Sentences often present ambiguities. For example, the sentence “While she was in the garage, Jane fixed the car” can have multiple interpretations, depending on whether the pronoun ‘she’ refers to Jane or to another woman. Interestingly, the same range of possible interpretations is not available for the seemingly similar sentence “She was in the garage while Jane fixed the car,” which requires the pronoun to refer to someone other than Jane. The origins of this asymmetry have played a critical role in linguistic theory since the late 1960s, with research revealing cross-linguistic uniformity in this dimension and acquisition at least by age 3. Using data from children’s eye-movements while they hear such sentences, Sutton and her colleagues have shown that by the age of 30 months, children’s interpretations are adult-like.
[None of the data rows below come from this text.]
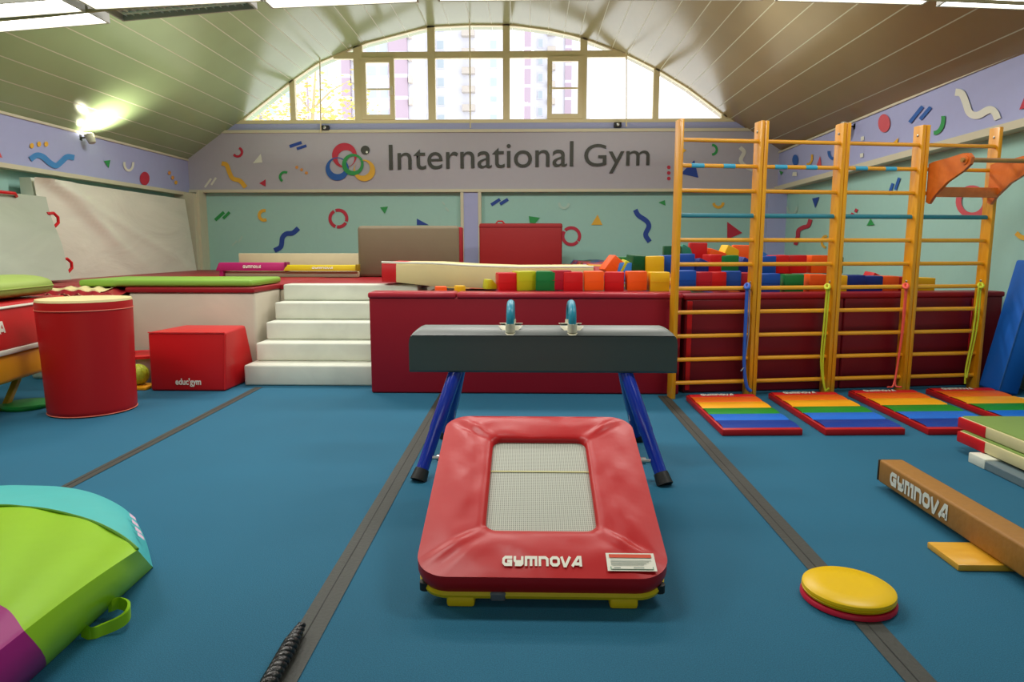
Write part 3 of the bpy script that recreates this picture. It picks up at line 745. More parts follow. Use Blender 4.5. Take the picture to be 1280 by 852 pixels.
# ------------------------------------------------------------------ foam cubes
FC = {'R': ('red', (206, 24, 28)), 'M': ('crimson', (176, 22, 44)), 'O': ('orange', (250, 96, 24)), 'Y': ('yellow', (236, 188, 26)), 'L': ('lime yellow', (196, 196, 30)),
      'G': ('green', (24, 120, 56)), 'D': ('dark green', (14, 88, 50)), 'B': ('blue', (22, 78, 170)), 'N': ('navy blue', (20, 44, 130)), 'A': ('light blue', (50, 124, 210)), 'T': ('teal green', (34, 130, 106))}
S = .19
rows = [
 ('in the front row', 0.0, [(633, 341, 'R', .2), (655, 339, 'L', .35), (682, 339, 'G', .02), (701, 338, 'M', .1), (716, 340, 'R', 0), (742, 339, 'O', .02), (768, 340, 'R', .15), (795, 339, 'O', 0), (823, 340, 'Y', .03),
   (856, 338, 'B', 0), (875, 340, 'M', .1), (893, 340, 'R', .05), (914, 339, 'B', .25), (936, 341, 'M', .1), (960, 342, 'B', 0), (990, 343, 'G', .1), (1020, 343, 'O', .05), (1043, 344, 'Y', .0), (1066, 344, 'N', .08), (1087, 345, 'N', .02), (1107, 345, 'O', 0), (1127, 346, 'R', .06), (1152, 347, 'Y', .05)]),
 ('one row back', .42, [(767, 318, 'O', .75), (780, 329, 'A', .3), (785, 324, 'L', .5), (797, 319, 'D', .25), (817, 320, 'Y', 0), (836, 319, 'B', .04), (855, 317, 'B', 0), (876, 322, 'N', .5), (893, 318, 'R', .2), (909, 319, 'G', .08), (930, 321, 'N', .4), (956, 320, 'B', .02), (972, 319, 'R', .03), (994, 319, 'R', .03), (1021, 319, 'O', .03), (1092, 340, 'R', .35)]),
 ('two rows back', .86, [(782, 321, 'G', .1), (811, 321, 'O', .5), (840, 307, 'D', .1), (855, 306, 'T', .4), (872, 303, 'R', .12), (892, 309, 'O', .4), (911, 305, 'Y', .5), (926, 306, 'O', .2), (944, 309, 'A', .6), (980, 318, 'R', .5), (1040, 321, 'D', .0)]),
]
cubes = []
def pit_y(x):   # world y just behind the pit lip
    return 6.63 if x < 1.4 else 6.72 + (x - 1.45) * .155
def bay(px): return 'left of the wall bars' if px < 838 else 'behind the first wall bar bay' if px < 946 else 'behind the second wall bar bay' if px < 1052 else 'behind the third wall bar bay' if px < 1148 else 'behind the fourth wall bar bay'
for rname, dy, lst in rows:
    for (px, py, c, rot) in lst:
        Y = 6.65
        for _ in range(3): Y = pit_y(PY(px, py, Y).x) + dy
        Yc = Y + S * .5 * (abs(math.cos(rot)) + abs(math.sin(rot)))
        top = PY(px, py, Y).z; x = PY(px, py, Y).x * Yc / Y
        cubes.append([rname, px, c, Vector((x, Yc, top - S)), rot, dy])
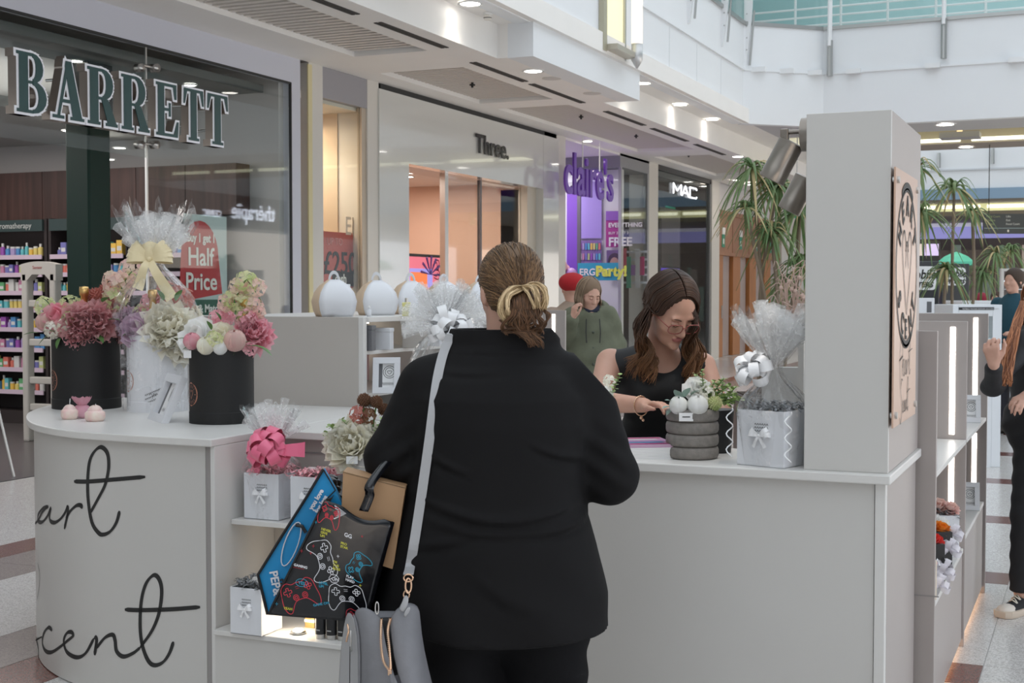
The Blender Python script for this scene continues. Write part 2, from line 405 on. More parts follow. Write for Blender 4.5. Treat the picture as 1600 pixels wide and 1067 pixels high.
downlight(-5.72, 12.1, 4.355, pw=20, label='round downlight in the raised recess beside the smoke detector')
downlight(-5.87, 14.07, 4.0, label='round downlight nearest the wall lamp, beside a flush grille')
downlight(-5.72, 17.6, 4.355, label='round downlight cut by the edge of the white block', pw=22)
for px, py, n in [(1063, 163, 'upper'), (1113, 186, 'lower')]:
    p = P(px, py, z=4.355); downlight(min(p.x, -5.6), p.y, 4.355, pw=22, label='%s of the two round downlights right of the white block' % n)
for px, py, n in [(1153, 244, 'left of the palm crown'), (1152, 281, 'under the dark ceiling joint above the wooden doors'), (1175, 288, 'furthest one, above the wooden doors')]:
    p = P(px, py, z=4.0); p.x = max(min(p.x, -6.05), -7.8); downlight(p.x, p.y, 3.999, label='small distant downlight ' + n, pw=22)
p = P(918, 244, z=3.99); downlight(-7.75, 20.9, 3.998, .08, 'small downlight directly above the purple hanging letters', 12)
for x, y, n in [(-5.88, 14.66, 'nearer'), (-5.85, 15.95, 'farther')]:
    g = thing('flush_grille', '%s round flush ceiling disc behind the downlight' % n, 'ceiling speaker', (x, y, 4.0))
    MB().lathe([(.115, 0), (.115, -.008), (.1, -.011)], 24).obj('disc', cm((.62, .6, .57), .6), g)
d = thing('smoke_detector', 'small white smoke detector on the raised soffit', 'detector', P(762, 20, z=4.36))
MB().lathe([(.05, 0), (.05, -.02), (.045, -.025)], 20).obj('base', RIM, d)
MB().lathe([(.04, -.025), (.042, -.06), (.03, -.075)], 20).obj('head', cm((.75, .72, .66), .4), d)
MB().lathe([(.0425, -.05), (.043, -.058)], 20, cap=False).obj('vent_ring', INK, d)
for i, (px, py) in enumerate([(475, 40), (738, 133), (908, 183), (994, 213), (1076, 243)]):
    p = P(px, py, z=4.02); s = thing('sprinkler', 'small dark sprinkler head, %s along the slatted panels' % ['first', 'second', 'third', 'fourth', 'fifth'][i], 'sprinkler', (max(min(p.x, -6.6), -7.4), p.y, 4.09 if i else 4.16))
    MB().cyl((0, 0, 0), (0, 0, -.10), .014).obj('pipe', INK, s); MB().lathe([(.035, -.075), (.035, -.06)], 10).obj('deflector', INK, s)

# ------------------------------------------------------------------ white bulkhead over the corridor edge and the bridge across
def wallpoly(name, pts, z0, z1, m, th=.2, par=None):
    mb = MB(); n = len(pts)
    for i in range(n-1):
        a = Vector((*pts[i], 0)); b = Vector((*pts[i+1], 0)); nn = (b-a).cross(Vector((0, 0, 1))).normalized()*-th
        mb.prism([(a.x, a.y), (b.x, b.y), (b.x+nn.x, b.y+nn.y), (a.x+nn.x, a.y+nn.y)], z0, z1)
    return mb.obj(name, m, par)
p1 = P(1160.7, 193, z=4.35); p2 = P(1286, 198.5, z=4.35); p3 = P(1600, 182, z=4.35); pe = p2+(p3-p2)*4
XB = p1.x
face = [(XB, -13.9), (XB, p1.y), (p2.x, p2.y), (min(pe.x, 6.2), p2.y+(p3.y-p2.y)/(p3.x-p2.x)*(min(pe.x, 6.2)-p2.x))]
wl = struct(wallpoly('wall_left', face, 4.35, 6.04, PLAST, .18))
ledge = [(a+.05, b-.0) if i < 2 else (a, b-.05) for i, (a, b) in enumerate(face)]
wallpoly('ledge', [(x+.03 if i < 2 else x, y-.03 if i > 1 else y) for i, (x, y) in enumerate(face)], 5.24, 5.28, PLAST, .1, wl)
struct(B('wall_left', PLAST, -5.8, XB+.03, 13.2, 16.8, 3.996, 6.6), 'projecting white block carrying the wall lamp')
# panel joints of the bulkhead
for y in (18.2, 19.6, 21): B('panel_joint', cm((.55, .58, .6), .7), XB+.0005, XB+.002, y, y+.012, 4.36, 5.2, wl)
# upper floor glazing, sill, brackets
STEEL = mat('bracket_steel', (.45, .45, .44), .35, .8); WMET = mat('white_metal', (.8, .81, .82), .35)
gl = struct(wallpoly('window_1', face, 6.04, 9.2, GLASS, .02))
wallpoly('sill', [(x+.04 if i < 2 else x, y-.04 if i > 1 else y) for i, (x, y) in enumerate(face)], 6.0, 6.06, STEEL, .12, gl)
struct(wallpoly('ceiling', [(XB-3, -13), (XB-3, p1.y+4), (6.1, p1.y+4)], 6.04, 9.2, cm((.36, .55, .56), .7), .2), 'teal back wall of the upper floor')
struct(B('ceiling', SOFF, -14, -5.45, -13.9, 70, 9.2, 9.5))
fd = Vector((p3.x-p2.x, p3.y-p2.y, 0)).normalized()
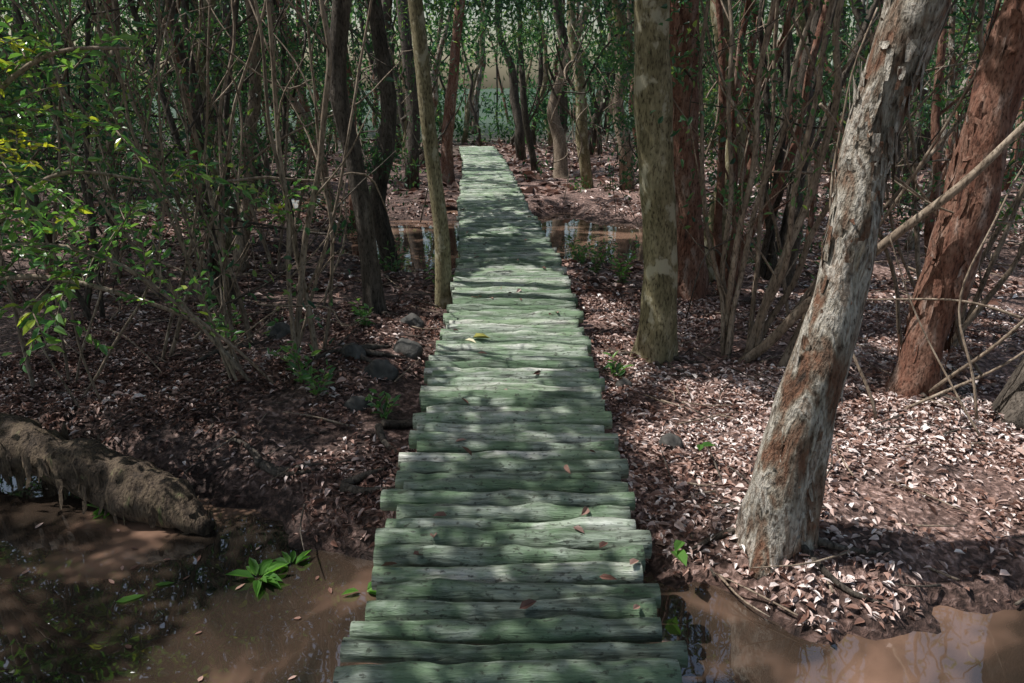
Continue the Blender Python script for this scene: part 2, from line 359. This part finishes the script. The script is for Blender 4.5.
def clump(name,base,tops,r,bark,sub=3,lf=50,bow=.12,H=4.6):
    mb=MB()
    for t in tops:
        b=np.array(base)+np.array([U(-.13,.13),U(-.13,.13),0]); t=np.array(t,float)
        mid=(b+t)/2+np.array([U(-bow,bow),U(-bow,bow),0]); ext=t+nrm((t-mid)*[1,1,1.3])*(H-t[2])*.7
        rr=r*U(.6,1.15)
        C,rad=tube(mb,[b,mid,t,ext],[rr,rr*.8,rr*.62,rr*.2],n=36,segs=8,rnd=U(0,1),rough=.1,freq=7,wob=.07)
        for _ in range(sub):
            k=int(len(C)*U(.12,.7)); a=U(0,6.28); l=U(.3,.9); e=C[k]+np.array([math.cos(a)*l*.7,math.sin(a)*l*.7,l*U(.5,1.1)])
            tube(mb,[C[k],(C[k]+e)/2+U(-.05,.05,3),e],[rad[k]*.45,.006,.003],n=8,segs=5,rnd=U(0,1))
            q=14; P=e+rng.normal(size=(q,3))*.13; kk=keep(P); P=P[kk]; leaves(mb,P,rdir(len(P),-.3),rdir(len(P),.8),U(.05,.09,len(P)),U(.02,.035,len(P)),1,U(0,1,len(P)))
        crown(mb,C[-2],(.6,.6,.5),lf,1)
    return mb.obj(name,[bark,M_leaf],tuple(base))
clump('sapling',G(-1.58,5.16),[(-1.55,5.2,2.35),(-1.62,5.1,2.3),(-1.2,5.2,2.3)],.024,B_sap)
clump('sapling',G(-1.55,5.3),[(-1.35,5.3,1.6),(-.95,5.5,2.4)],.016,B_sap)
clump('sapling',G(-1.95,5.0),[(-2.5,5.,2.1),(-2.75,4.9,1.7),(-2.2,5.1,2.3),(-2.9,5.2,2.2),(-2.35,4.7,2.0),(-3.1,4.9,1.9)],.015,B_sap,sub=5)
clump('sapling',G(-2.35,6.2),[(-2.7,6.2,2.3),(-2.2,6.3,2.4),(-3.1,6.,2.2)],.022,B_sap)
clump('sapling',G(-2.75,5.7),[(-1.7,5.7,2.4),(-2.1,5.6,2.4)],.016,B_sap,bow=.2)
clump('sapling',G(-3.5,5.2),[(-2.3,5.3,2.3),(-4.0,5.2,2.2),(-2.8,5.1,2.3)],.015,B_sap,bow=.2)
clump('sapling',G(-3.0,4.8),[(-3.6,4.8,2.1),(-2.2,4.9,1.9),(-3.2,4.7,2.2)],.012,B_sap,bow=.25,sub=5)
clump('sapling',G(-3.0,7.4),[(-3.0,7.4,2.5),(-3.5,7.5,2.5),(-2.6,7.6,2.6),(-2.9,7.,2.4)],.04,B_dark)
clump('sapling',G(-4.1,7.0),[(-4.3,7,2.5),(-3.8,7.2,2.5),(-4.8,6.8,2.3)],.035,B_dark)
clump('sapling',G(1.88,5.9),[(1.42,5.9,2.4),(1.62,6.,2.4),(1.95,5.9,2.4),(2.2,5.8,2.4),(1.8,5.6,2.4)],.032,B_sap)
clump('sapling',G(2.02,5.7),[(2.25,5.6,2.4),(2.6,5.6,2.4),(2.4,5.8,2.4),(3.0,5.6,2.3)],.038,B_sap)
clump('sapling',G(2.3,7.6),[(2.2,7.6,2.6),(2.6,7.5,2.6),(1.95,7.7,2.6),(3.,7.6,2.6),(2.4,7.3,2.6)],.05,B_red)
clump('sapling',G(3.1,8.6),[(3.0,8.6,2.7),(3.4,8.5,2.7),(2.7,8.7,2.7),(3.9,8.6,2.7)],.06,B_dark)
clump('sapling',G(4.2,7.2),[(4.3,7.2,2.6),(4.7,7.1,2.6),(3.9,7.3,2.6)],.05,B_red)
clump('sapling',G(3.7,5.9),[(3.4,5.8,2.3),(4.2,5.9,2.3),(4.5,5.7,1.9)],.03,B_sap)
clump('sapling',G(2.5,6.6),[(3.6,6.4,2.3),(3.2,6.6,2.4),(4.1,6.3,2.2),(1.6,6.7,2.4)],.022,B_sap,bow=.25)
clump('sapling',G(3.9,6.6),[(2.9,6.4,2.3),(3.3,6.6,2.4),(5.0,6.4,2.2)],.025,B_sap,bow=.25)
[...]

By exploring the time course of these eye movements and comparing with lexical and syntactic measures of processing speed, they have demonstrated the role of syntax, over and above lexical processing, in driving children’s interpretations of pronouns. This finding supports the continuity of linguistic representations across development. This work has several important implications. First, it demonstrates that is possible to correlate individual differences across several tasks in order to reason about the mental computations involved in sentence understanding. Second, it helps to establish that even infant’s linguistic representations share fundamental properties with adults’. Finally, because this work depends on measures of individual differences, it is possible to link syntactic development with features of the environment or features of the child’s extra-linguistic cognition that might be determinative of the observed variability. Ultimately, this work paves the way for understanding the origins of individual differences in normal and abnormal language development.

Address Goals

Discovery: this work advances our understanding of critical milestones in language development in young children.

Learning: this research was made possible through cross-training of PhD students in multiple scientific fields, including Linguistics, Human Development, and Psychology.